Et puis un jour de décembre 1971, fringué comme un trappeur du Canada, il débarque à Lyon. « Pierre est arrivé à l’hôpital où je travaillais pour me retrouver. Il avait une veste carottée et une grosse barbe et des cheveux longs », se rappelle avec humour l’aide-soignante.

Pierre et Gianna au début des années 1970. Photo Courtoisie

Direction Les Bergeronnes

Arrivé en sol québécois le 16 août 1972, le couple réside à Sainte-Dorothée sur l’île de Laval où l’aide-soignante déniche un travail dans une garderie.

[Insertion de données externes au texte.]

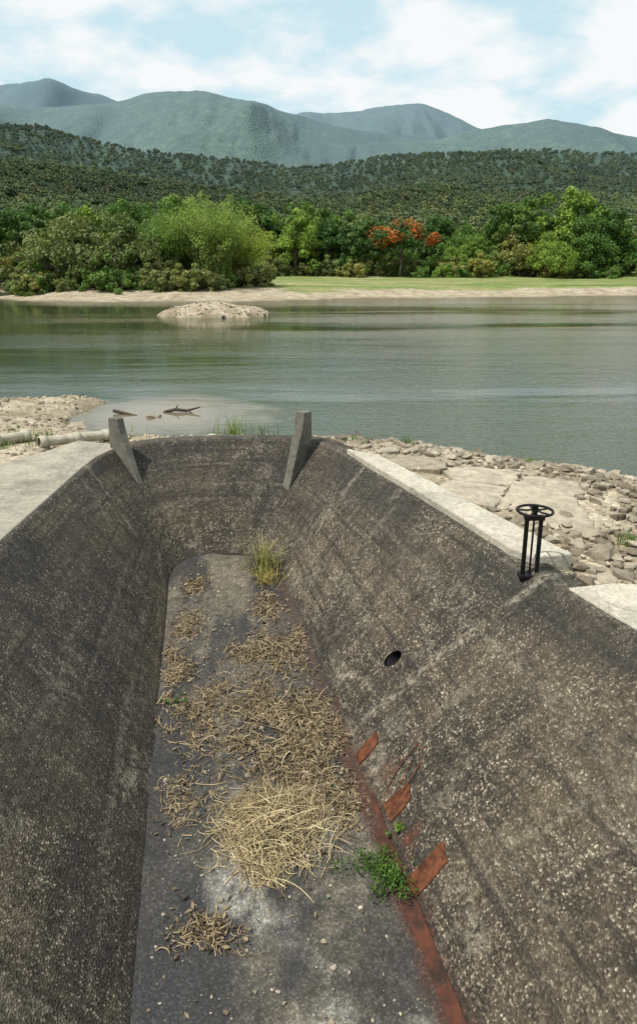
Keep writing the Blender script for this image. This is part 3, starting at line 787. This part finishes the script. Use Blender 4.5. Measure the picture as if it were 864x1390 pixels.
# ------------------------------------------------------------------ debris in the channel
def straw(name,clusters,seed,rad=.006,mat=M_straw):
    r=np.random.default_rng(seed); Vs=[];Fs=[];T_=[];o=0
    for cx,cy,rx,ry,n,L,hh,curl,rot in clusters:
        for i in range(n):
            q=r.normal(0,.45,2); x=cx+(q[0]*rx*math.cos(rot)-q[1]*ry*math.sin(rot)); y=cy+(q[0]*rx*math.sin(rot)+q[1]*ry*math.cos(rot))
            if hh>.15: a=math.atan2(q[1],q[0])+math.pi/2+r.normal(0,.65)
            else: a=r.uniform(0,6.28)
            l=L*r.uniform(.3,1.3); dens=math.exp(-(q[0]**2+q[1]**2)*2)
            x-=math.cos(a)*l*.5; y-=math.sin(a)*l*.5
            z0=floor_z(y)+.012+r.random()*hh*dens; seg=6; pts=[]; da=r.normal(0,curl); px,py=x,y; pz=z0; dz=r.normal(0,.07)
            for k in range(seg+1):
                pts.append((px,py,max(pz,floor_z(py)+.01))); a+=da+r.normal(0,.22 if hh<.15 else .1); px+=math.cos(a)*l/seg; py+=math.sin(a)*l/seg; pz+=dz*l; dz-=.02
            rr_=rad*r.uniform(.4,1.6)
            v,f=tube(pts,[rr_]*seg+[rr_*.4],3); Vs+=v; Fs+=[tuple(t+o for t in g) for g in f]; o+=len(v); T_+= [min(1,max(0,r.normal(.5,.34)))]*len(v)
    me=np_mesh(name,np.array(Vs),np.array(Fs),True,[mat]); T_=np.array(T_); set_col(me,'tint',np.stack([T_]*3,1)); return obj(name,me)
straw('straw_pile',[(-.55,7.5,.55,.5,2100,.55,.22,.16,.2),(-.3,7.75,.28,.25,450,.4,.18,.2,.2),(-.55,7.4,.8,.8,190,.35,.03,.25,0),(-.62,6.85,.25,.2,160,.26,.05,.3,0)],1,.0044)
rc=np.random.default_rng(8); cl=[]
def patch(cx,cy,rx,ry,k,n,L,hh):
    for i in range(k):
        a=rc.normal(0,.6,2); e=rc.uniform(.3,2.2); cl.append((cx+a[0]*rx,cy+a[1]*ry,.2*e,.24*rc.uniform(.5,1.6),int(n*rc.uniform(.2,1.6)*(.5+.5*e)),L,hh,.3,rc.uniform(0,3)))
patch(-.45,9.8,.7,1.0,28,58,.19,.06); patch(.0,8.8,.42,.7,17,55,.17,.06); patch(-.15,9.3,.4,1.0,12,55,.19,.08); patch(-1.05,11.2,.35,.4,8,48,.3,.1); patch(-.4,11.2,.4,1.1,11,40,.18,.05)
patch(-2.35,12.1,.25,.6,9,40,.18,.05); patch(-2.35,10.6,.22,1.0,16,40,.18,.05); patch(-2.0,9.6,.35,.7,9,34,.18,.04); patch(.25,8.0,.2,.5,9,44,.18,.05)
patch(-1.8,8.1,.25,.5,6,24,.16,.03); patch(-1.2,6.1,.18,.2,5,36,.15,.05); patch(-2.6,13.6,.3,.4,6,36,.15,.04); patch(-1.0,13.0,.2,.8,9,36,.18,.06); patch(-1.4,9.9,.5,.9,8,22,.2,.03)
cl+=[(-1.0,9.2,1.2,2.2,170,.42,.02,.12,0),(-.9,12.2,.25,.8,60,.18,.04,.3,0),(-.6,9.6,1.6,2.9,700,.08,.015,.3,0)]
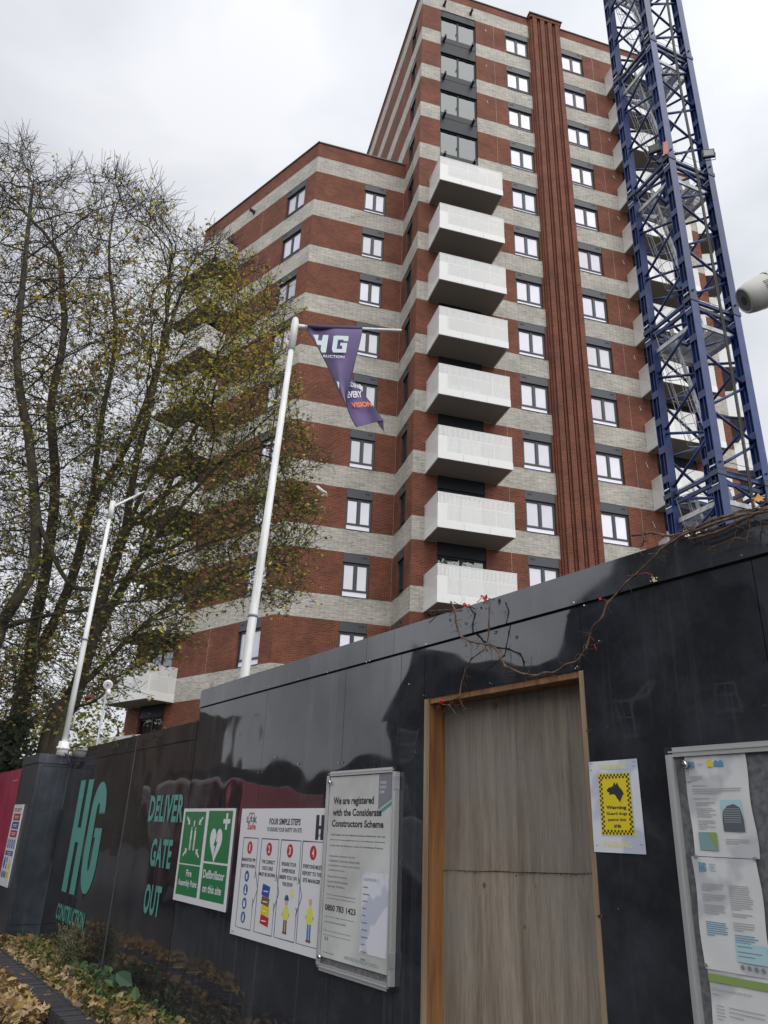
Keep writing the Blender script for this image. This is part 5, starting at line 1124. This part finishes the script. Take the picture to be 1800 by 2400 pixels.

La nouvelle résidente perd toutefois son passeport lors d’un voyage en transport en commun, et le couple pense à s’échapper le temps d’un week-end pour aller faire du camping.

« Pierre a ouvert une carte routière et m’a dit de mettre mon doigt n’importe où. J’ai mis mon doigt sur Tadoussac », se rappelle avec bonheur Gianna Bella.

Arrivés sur place le 16 août 1973, les amoureux mettent le cap vers Les Bergeronnes puisque le « camping de Tadoussac était trop loin de l’eau », explique Gianna.

C’est le début d’un attachement profond, qui ne s’est jamais estompé jusqu’à aujourd’hui.

« On s’est arrêté à l’épicerie qui était dans le bassin à l’époque, et nous avons rencontré Ti-Louis Gagnon. En partant, nous avons vu une maison à louer en haut de la côte à bouleau », indique Pierre Rambaud.

« C’était 75 $ par mois pour la maison, et nous venions tous les deux mois passer du temps dans la région avant de nous établir de manière permanente en 1975 », conclut-il.

Au cœur du développement

Le milieu des années 1970 est une époque particulièrement fertile pour le couple qui accueille un enfant dans sa vie, et qui s’implique au niveau local et communautaire pendant plus d’une décennie.

C’est d’ailleurs à cette époque que l’on retrouve le nom de Pierre Rambaud dans l’ancêtre du journal, le Journal Plein-Jour.

Le couple s’implique à fond dans Communiqu’action, un projet destiné aux journaux communautaires que possédaient presque tous les villages au tournant des années 1980.

« On a créé un projet de développement communautaire qui s’appelait Communiqu’action, qui était financé par le gouvernement fédéral pour relancer les journaux qui existaient déjà », se remémore M. Rambaud.

En 1978, le projet Contact voit le jour. « C’est devenu un groupe de ressources techniques qui était financé par Ottawa », indique-t-il.

Les plus âgés se souviendront des initiatives régionales, comme la scierie Beaulieu et les serres So-Paul de Longue-Rive, les Artisans de la mer des Escoumins, et Tulinor aux Bergeronnes.

Les passionnés s’impliquent également au sein du journal bergeronnais Le Maillon, dont Gianna s’occupe de la rédaction et dans lequel Pierre signe maints articles.

« Non seulement on a suivi l’histoire des Bergeronnes, mais on y a participé », résume Pierre Rambaud.

Un bel accueil

Le couple réfléchit à haute voix sur ses 50 années de résidence aux Bergeronnes. « Quand je suis arrivée, j’ai eu le droit à toute une immersion dans la population, dans la culture des Bergeronnes et la culture québécoise », se souvient la Bergeronnaise d’adoption.

« Je trouve que les gens du village et de la région sont gentils, attachants et curieux », indique-t-elle. « Bien que nous avons gardé notre manière de penser européenne, nous n’essayions pas d’imposer notre culture », retrace-t-elle.

Pour sa part, Pierre Rambaud constate que leur intégration s’est somme toute bien déroulée, malgré le fait qu’ils « étaient un peu des marginaux », toutefois pas peu fiers d’avoir participé activement au développement du village.

Et le secret pour durer comme couple ? Pierre Rambaud prend à revers cette question amoureuse éternelle. « On ne dure pas, on s’endure », déclare-t-il avec humour.

« Nous ne sommes pas toujours d’accord, on s’obstine, mais on arrive toujours à se dire les choses honnêtement », ajoute-t-il.

Aujourd’hui, le couple s’adonne aux tâches extérieures avec légèreté et enthousiasme. « Pierre tond la pelouse, et je m’adonne au jardinage », souligne Gianna Bella avec le sourire.